(DATA EXTRACT):
** BEGIN **

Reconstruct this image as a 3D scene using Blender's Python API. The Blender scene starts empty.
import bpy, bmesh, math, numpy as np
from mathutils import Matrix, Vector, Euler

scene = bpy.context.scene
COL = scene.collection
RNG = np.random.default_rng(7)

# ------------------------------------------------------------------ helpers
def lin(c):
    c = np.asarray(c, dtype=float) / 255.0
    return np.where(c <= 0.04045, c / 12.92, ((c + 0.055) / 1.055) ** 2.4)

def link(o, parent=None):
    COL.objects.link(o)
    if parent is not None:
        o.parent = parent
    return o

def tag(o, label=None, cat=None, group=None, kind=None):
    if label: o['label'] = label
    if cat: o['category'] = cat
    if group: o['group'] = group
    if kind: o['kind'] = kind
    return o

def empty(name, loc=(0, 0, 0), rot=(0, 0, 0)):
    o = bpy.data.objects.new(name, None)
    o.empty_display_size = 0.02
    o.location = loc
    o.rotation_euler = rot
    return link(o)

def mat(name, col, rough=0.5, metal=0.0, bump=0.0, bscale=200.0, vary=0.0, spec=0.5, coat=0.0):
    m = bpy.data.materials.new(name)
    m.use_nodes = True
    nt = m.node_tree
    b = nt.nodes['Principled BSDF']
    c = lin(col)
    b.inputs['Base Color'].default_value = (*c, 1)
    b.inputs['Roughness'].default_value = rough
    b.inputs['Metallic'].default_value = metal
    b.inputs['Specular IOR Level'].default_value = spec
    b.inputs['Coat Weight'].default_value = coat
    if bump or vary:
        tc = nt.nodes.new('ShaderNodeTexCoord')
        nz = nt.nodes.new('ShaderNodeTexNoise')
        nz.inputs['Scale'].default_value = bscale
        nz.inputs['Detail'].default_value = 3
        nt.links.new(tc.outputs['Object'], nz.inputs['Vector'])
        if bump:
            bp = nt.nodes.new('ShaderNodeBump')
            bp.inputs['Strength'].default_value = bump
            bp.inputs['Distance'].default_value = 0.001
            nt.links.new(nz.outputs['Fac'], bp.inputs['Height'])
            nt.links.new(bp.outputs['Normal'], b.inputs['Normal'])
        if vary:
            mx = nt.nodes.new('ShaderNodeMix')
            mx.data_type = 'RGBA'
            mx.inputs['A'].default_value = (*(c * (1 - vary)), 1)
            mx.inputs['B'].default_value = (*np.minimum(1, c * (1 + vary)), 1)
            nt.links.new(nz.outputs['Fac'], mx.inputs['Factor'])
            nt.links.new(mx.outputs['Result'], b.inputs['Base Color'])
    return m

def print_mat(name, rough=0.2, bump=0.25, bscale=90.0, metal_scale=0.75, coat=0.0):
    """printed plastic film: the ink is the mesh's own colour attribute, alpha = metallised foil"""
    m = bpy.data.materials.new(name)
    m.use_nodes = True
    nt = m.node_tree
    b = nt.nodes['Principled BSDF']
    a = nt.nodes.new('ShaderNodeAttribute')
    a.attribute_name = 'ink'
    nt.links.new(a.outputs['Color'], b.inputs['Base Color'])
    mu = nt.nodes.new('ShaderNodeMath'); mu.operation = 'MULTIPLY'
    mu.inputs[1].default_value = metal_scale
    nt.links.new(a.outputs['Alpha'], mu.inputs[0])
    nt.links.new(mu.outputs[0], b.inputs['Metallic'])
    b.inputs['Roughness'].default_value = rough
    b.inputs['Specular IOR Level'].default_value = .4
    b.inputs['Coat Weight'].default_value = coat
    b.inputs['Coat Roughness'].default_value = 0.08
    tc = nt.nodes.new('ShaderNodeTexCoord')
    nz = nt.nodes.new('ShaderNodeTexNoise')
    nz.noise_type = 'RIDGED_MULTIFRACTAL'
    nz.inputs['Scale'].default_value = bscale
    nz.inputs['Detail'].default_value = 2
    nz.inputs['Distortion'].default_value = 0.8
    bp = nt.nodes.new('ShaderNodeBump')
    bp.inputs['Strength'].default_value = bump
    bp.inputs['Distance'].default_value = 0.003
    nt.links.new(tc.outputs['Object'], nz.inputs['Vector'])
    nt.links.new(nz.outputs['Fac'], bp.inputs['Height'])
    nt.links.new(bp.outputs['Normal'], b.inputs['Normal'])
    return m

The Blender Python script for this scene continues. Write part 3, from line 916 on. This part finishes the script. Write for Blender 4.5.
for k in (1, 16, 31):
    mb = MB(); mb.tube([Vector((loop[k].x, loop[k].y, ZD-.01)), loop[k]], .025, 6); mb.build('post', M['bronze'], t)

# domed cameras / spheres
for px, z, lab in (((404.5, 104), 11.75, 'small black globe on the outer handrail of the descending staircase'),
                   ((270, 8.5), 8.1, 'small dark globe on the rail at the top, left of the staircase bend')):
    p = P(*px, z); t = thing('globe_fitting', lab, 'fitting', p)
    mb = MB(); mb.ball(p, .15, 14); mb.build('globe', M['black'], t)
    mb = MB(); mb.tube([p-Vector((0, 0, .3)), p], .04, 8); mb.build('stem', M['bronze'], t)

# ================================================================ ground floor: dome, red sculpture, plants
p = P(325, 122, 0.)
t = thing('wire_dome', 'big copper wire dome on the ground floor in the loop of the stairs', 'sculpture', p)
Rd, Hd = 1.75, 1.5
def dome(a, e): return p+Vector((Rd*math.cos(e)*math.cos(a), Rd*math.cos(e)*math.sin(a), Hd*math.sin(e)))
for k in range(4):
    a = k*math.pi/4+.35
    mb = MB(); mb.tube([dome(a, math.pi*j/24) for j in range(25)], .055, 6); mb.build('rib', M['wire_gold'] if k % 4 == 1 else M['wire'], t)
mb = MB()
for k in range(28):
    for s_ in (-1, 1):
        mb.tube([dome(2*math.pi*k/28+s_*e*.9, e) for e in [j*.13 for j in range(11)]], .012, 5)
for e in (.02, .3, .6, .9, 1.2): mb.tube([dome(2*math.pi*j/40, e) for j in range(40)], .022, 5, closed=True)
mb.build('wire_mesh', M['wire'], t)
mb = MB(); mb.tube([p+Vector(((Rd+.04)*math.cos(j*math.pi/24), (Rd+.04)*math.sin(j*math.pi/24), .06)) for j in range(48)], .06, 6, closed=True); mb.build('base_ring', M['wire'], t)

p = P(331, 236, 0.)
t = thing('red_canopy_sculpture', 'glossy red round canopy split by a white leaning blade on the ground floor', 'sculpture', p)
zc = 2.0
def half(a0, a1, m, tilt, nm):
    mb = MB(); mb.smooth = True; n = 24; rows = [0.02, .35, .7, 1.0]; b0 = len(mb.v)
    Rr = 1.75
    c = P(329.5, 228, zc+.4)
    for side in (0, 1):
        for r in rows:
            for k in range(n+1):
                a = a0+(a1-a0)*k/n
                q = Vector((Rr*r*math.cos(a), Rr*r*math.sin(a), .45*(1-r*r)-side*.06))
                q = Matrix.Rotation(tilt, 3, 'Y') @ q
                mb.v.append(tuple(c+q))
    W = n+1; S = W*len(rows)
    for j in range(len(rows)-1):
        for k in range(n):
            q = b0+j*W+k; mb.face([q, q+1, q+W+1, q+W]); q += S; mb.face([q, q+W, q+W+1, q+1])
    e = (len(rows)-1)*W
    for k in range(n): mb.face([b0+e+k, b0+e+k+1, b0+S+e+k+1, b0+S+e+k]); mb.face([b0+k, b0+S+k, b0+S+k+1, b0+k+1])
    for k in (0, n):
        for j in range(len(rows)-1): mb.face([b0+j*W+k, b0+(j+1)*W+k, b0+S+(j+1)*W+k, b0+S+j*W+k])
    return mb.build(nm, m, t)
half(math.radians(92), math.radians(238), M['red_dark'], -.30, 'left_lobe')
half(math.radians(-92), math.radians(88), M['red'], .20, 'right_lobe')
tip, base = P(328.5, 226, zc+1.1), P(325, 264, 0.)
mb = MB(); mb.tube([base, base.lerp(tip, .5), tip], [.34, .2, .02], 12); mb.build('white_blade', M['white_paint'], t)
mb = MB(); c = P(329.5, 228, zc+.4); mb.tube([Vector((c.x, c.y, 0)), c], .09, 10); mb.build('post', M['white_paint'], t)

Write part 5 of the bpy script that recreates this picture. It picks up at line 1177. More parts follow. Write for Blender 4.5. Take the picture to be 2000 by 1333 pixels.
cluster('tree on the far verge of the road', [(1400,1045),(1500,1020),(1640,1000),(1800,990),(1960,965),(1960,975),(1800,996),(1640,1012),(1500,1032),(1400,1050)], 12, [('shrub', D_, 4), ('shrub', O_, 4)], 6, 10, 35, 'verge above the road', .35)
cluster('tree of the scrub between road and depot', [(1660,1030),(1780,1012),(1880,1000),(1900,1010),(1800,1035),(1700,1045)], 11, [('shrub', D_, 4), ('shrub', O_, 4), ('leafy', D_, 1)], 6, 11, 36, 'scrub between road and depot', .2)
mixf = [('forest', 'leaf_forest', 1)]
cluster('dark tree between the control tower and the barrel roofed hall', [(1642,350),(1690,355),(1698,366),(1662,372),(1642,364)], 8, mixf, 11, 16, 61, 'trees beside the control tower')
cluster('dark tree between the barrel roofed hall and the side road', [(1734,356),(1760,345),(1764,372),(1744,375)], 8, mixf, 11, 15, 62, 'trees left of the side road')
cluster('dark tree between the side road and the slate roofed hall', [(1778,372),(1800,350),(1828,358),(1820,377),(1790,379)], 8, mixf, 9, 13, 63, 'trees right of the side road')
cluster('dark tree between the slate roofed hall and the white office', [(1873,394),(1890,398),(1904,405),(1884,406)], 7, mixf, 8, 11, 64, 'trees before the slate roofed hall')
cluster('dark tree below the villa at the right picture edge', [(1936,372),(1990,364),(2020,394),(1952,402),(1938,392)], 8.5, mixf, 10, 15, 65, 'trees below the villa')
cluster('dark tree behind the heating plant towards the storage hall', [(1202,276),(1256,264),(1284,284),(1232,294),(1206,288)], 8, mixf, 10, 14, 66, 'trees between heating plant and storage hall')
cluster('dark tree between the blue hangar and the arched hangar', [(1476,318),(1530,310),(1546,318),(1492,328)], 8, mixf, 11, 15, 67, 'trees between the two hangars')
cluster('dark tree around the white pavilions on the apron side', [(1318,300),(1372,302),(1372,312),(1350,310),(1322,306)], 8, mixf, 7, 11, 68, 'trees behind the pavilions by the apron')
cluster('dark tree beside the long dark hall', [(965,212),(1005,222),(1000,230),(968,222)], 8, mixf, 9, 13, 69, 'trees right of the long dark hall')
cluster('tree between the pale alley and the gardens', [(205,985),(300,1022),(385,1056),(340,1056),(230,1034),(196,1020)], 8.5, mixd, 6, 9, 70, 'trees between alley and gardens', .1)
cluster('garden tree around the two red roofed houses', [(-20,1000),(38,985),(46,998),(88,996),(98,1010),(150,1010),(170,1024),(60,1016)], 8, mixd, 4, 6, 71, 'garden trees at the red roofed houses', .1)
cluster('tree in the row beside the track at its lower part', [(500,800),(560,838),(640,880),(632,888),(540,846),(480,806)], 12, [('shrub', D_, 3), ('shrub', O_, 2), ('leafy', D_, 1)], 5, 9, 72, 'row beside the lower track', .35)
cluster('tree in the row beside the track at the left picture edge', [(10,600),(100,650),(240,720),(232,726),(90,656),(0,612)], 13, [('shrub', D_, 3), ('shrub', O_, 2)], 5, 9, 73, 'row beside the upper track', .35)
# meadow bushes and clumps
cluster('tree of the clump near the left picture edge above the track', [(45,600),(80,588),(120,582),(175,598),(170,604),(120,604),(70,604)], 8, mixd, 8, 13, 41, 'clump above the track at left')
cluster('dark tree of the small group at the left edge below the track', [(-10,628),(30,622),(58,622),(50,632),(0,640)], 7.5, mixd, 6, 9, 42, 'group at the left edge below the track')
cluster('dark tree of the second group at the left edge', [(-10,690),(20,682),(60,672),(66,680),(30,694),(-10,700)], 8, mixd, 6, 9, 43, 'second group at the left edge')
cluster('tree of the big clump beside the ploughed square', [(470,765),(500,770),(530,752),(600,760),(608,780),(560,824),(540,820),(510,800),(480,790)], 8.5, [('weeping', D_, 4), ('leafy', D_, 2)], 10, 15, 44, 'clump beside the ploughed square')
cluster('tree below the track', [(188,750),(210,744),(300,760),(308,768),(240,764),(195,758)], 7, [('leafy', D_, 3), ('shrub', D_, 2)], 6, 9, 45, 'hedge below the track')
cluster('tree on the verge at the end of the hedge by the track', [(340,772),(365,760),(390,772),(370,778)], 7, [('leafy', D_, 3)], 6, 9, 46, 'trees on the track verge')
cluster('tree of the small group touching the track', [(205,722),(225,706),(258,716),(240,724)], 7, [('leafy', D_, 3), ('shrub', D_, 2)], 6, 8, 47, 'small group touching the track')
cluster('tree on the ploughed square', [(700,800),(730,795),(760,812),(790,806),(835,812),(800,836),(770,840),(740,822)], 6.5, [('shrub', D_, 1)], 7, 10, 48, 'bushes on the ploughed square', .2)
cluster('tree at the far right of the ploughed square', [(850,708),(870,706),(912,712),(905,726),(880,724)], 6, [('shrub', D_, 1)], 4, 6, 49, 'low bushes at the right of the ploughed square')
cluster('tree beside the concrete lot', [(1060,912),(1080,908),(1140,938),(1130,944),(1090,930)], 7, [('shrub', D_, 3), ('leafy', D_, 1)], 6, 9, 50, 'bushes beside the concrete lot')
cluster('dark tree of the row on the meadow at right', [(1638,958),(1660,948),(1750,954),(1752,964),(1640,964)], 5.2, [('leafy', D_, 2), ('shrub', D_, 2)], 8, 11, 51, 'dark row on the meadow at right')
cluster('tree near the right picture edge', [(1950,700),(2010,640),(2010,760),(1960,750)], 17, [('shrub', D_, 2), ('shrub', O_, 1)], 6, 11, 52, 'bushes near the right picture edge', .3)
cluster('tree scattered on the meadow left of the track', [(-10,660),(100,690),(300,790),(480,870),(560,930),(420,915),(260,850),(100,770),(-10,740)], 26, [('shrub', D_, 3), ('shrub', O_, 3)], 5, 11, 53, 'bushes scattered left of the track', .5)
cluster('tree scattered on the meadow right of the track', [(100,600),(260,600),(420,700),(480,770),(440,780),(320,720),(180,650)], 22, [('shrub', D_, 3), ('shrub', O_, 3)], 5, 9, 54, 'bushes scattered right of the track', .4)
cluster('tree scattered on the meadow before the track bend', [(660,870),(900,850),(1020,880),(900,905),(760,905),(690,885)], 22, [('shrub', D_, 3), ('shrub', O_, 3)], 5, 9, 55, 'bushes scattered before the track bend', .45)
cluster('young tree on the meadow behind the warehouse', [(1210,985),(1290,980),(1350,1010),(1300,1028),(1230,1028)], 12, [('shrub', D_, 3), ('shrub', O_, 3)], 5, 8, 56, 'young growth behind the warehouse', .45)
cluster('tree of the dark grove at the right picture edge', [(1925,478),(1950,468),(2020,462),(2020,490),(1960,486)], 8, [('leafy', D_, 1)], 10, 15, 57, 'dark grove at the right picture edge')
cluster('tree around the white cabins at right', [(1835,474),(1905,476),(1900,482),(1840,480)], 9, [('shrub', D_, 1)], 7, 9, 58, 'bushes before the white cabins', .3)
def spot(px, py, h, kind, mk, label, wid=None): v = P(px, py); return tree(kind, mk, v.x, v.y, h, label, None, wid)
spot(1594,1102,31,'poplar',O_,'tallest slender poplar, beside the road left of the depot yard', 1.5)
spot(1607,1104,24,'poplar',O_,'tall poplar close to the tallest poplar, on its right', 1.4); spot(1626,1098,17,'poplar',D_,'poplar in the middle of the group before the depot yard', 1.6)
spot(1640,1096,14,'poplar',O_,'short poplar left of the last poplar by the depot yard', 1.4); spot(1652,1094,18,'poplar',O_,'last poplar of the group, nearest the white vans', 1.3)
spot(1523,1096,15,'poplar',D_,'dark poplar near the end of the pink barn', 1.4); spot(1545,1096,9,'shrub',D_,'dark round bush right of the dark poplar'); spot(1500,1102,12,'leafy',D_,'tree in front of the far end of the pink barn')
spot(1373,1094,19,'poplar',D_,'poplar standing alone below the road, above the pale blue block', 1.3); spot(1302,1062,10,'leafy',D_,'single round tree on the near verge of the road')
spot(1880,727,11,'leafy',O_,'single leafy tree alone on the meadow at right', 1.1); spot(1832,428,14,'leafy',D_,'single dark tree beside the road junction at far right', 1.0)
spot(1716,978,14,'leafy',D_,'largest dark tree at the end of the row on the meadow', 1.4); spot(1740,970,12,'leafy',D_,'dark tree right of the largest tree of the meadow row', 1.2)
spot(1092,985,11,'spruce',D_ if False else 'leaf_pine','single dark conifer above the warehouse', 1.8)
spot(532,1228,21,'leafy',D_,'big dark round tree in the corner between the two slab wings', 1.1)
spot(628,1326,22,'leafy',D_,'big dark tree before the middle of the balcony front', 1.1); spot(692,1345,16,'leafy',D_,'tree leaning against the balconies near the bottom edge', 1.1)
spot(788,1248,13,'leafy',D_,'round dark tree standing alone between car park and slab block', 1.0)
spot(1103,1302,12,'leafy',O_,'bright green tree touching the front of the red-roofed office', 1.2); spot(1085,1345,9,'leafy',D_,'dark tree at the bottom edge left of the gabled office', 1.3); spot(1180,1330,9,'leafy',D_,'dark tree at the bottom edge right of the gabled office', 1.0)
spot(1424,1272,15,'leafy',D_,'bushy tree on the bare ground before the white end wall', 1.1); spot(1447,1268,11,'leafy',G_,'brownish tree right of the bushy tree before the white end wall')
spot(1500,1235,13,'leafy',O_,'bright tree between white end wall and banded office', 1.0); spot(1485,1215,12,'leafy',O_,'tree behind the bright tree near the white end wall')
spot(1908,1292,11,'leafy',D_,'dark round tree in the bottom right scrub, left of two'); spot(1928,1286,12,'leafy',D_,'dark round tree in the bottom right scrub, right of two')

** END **

(WORK TO DO):
Within the listing above, locate the line containing "The Blender Python" and the line containing "mb = MB(); mb.tube([p-Vector((0, 0, .3)), p], .04, 8);". Reproduce those two lines and all lines between them exactly, with nothing added.

(EXPECTED OUTPUT):
The Blender Python script for this scene continues. Write part 3, from line 916 on. This part finishes the script. Write for Blender 4.5.
for k in (1, 16, 31):
    mb = MB(); mb.tube([Vector((loop[k].x, loop[k].y, ZD-.01)), loop[k]], .025, 6); mb.build('post', M['bronze'], t)

# domed cameras / spheres
for px, z, lab in (((404.5, 104), 11.75, 'small black globe on the outer handrail of the descending staircase'),
                   ((270, 8.5), 8.1, 'small dark globe on the rail at the top, left of the staircase bend')):
    p = P(*px, z); t = thing('globe_fitting', lab, 'fitting', p)
    mb = MB(); mb.ball(p, .15, 14); mb.build('globe', M['black'], t)
    mb = MB(); mb.tube([p-Vector((0, 0, .3)), p], .04, 8); mb.build('stem', M['bronze'], t)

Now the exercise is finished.